Clarice Beckett may belong among the most important modernist visual artists in Australia.
However, her late arrival on the scene has complicated this assessment.
She died back in 1935, aged 47, when Australia was barely aware of a new phase in the arts.
Beckett had passing recognition in her lifetime, as of the Max Meldrum school of Melbourne artists, who were often derided for their views on tonal qualities in painting.
Even her father ruled that the kitchen table, rather than a studio, would best suit her art practice.
But isolated in her own very limited world of looking after an ailing mother, Clarice Beckett had been steadily evolving her ideas about art. She used them to capture the street and sea scenes of her environs south of Melbourne, often on long early morning walks.
In this exhibition, which starts with early morning scenes and moves through the day, we see flashes of where she was headed and what might have been.
There is a story to her art. Briefly, her sudden death from pneumonia, probably caught while painting en plein air, left her art in the hands of her father who may have destroyed her latest and most original works. The rest, hundreds of canvases, were stored in a farm shed and left to rot for more than 30 years.
By then, most had been lost, but the best of those that were saved and exhibited in the 1970s were immediately snapped up by institutions including the National Gallery of Australia, and many are included in this exhibition.
Another important trove of paintings, 21 in all, has recently been donated to AGSA by Alastair Hunter.
Tracey Lock, curator of Australian Art at AGSA, has joined with Rosalind Hollinrake, who initially uncovered the store of paintings, to painstakingly bring the best of Clarice Beckett’s work together from around Australia.
Some are rapidly becoming iconic works, of trams, traffic and streetscapes in the Melbourne of the 1920s and 1930s.
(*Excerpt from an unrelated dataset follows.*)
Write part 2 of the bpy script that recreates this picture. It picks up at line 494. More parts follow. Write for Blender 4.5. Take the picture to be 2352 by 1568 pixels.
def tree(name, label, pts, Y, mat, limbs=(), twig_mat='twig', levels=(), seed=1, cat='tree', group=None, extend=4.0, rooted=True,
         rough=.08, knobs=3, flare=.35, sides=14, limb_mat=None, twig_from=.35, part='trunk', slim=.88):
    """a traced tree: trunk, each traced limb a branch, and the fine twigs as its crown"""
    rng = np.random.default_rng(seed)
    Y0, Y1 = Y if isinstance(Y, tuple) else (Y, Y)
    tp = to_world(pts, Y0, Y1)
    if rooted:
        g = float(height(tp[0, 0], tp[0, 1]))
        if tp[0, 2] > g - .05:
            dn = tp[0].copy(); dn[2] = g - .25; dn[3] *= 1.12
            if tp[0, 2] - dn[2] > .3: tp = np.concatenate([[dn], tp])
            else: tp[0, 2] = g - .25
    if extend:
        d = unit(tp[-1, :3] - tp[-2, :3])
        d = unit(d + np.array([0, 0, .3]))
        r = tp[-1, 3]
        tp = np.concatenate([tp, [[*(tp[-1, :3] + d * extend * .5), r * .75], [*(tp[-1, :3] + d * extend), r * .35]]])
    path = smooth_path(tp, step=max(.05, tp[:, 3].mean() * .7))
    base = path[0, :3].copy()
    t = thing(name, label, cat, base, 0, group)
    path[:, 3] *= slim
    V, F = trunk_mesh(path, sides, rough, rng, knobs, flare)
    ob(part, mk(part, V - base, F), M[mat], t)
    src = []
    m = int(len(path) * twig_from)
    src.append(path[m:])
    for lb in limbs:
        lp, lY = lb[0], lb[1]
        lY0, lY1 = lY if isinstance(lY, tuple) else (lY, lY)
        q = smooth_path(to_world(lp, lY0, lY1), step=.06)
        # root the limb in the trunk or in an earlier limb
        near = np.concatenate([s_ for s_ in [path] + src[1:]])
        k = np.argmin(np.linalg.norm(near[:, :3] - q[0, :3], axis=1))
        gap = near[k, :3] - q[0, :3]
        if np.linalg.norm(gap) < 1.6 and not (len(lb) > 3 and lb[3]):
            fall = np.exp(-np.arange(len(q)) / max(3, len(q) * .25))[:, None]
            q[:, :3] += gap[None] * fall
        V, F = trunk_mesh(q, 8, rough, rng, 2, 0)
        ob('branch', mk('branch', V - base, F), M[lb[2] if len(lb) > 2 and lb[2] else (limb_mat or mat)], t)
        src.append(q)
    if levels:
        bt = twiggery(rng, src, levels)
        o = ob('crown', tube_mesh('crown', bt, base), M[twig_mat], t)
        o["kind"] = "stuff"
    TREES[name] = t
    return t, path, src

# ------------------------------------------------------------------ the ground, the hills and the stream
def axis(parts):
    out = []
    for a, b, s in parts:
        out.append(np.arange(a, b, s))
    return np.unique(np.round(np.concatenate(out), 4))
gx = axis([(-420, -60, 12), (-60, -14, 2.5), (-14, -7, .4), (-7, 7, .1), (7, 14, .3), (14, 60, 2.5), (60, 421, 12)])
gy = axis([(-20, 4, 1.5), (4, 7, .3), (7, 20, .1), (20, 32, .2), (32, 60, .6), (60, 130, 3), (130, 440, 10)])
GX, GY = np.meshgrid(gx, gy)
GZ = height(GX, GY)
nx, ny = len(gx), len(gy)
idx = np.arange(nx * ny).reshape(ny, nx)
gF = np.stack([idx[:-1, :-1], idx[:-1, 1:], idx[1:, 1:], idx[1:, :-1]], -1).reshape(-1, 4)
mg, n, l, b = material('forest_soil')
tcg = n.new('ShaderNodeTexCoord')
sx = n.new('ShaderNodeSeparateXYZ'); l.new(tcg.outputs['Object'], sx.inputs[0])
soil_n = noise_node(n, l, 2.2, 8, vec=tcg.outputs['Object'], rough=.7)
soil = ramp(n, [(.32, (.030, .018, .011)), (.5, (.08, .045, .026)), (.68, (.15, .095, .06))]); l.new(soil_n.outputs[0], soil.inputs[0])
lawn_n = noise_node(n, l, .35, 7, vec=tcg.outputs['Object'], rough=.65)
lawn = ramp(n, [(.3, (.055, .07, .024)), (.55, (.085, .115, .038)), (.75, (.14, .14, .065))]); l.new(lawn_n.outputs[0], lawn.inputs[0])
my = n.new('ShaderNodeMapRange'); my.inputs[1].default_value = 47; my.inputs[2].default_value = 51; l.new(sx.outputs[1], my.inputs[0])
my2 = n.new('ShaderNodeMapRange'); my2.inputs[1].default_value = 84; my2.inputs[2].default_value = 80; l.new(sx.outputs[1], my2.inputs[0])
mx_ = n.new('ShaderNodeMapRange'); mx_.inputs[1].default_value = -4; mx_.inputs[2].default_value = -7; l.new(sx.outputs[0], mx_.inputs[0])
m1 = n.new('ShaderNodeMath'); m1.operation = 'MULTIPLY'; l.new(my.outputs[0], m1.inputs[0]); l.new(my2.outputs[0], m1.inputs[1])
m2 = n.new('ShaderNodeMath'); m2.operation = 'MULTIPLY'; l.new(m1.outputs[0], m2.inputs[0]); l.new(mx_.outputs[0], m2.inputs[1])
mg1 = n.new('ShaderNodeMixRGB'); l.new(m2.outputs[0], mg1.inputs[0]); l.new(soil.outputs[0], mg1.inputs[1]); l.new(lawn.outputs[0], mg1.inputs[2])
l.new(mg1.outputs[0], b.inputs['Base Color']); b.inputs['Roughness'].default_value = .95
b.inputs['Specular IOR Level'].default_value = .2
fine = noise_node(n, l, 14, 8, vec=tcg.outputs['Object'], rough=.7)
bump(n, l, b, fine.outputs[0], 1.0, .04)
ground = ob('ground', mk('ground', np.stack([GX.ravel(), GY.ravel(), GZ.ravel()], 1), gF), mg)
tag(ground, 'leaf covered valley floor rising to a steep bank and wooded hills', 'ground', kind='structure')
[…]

Bathing sheds, fishermen and boats are also brought to life in minimal stokes that show her genius for economy in painting.
The striking vertical lines that often demark the scene speak of the arrival of the other kind of modernism; of motor cars, technology, electricity, tram lines and light poles.
Lock has put before us a thesis: the vision of an artist at the avant-garde of international modernism. She has also made the case for Beckett’s fascination for spiritualism influencing her art.
Without the artist’s own comments, and with a fractured and unfinished oeuvre, it is an exciting vision that will be left to us, and to connoisseurship, to decide.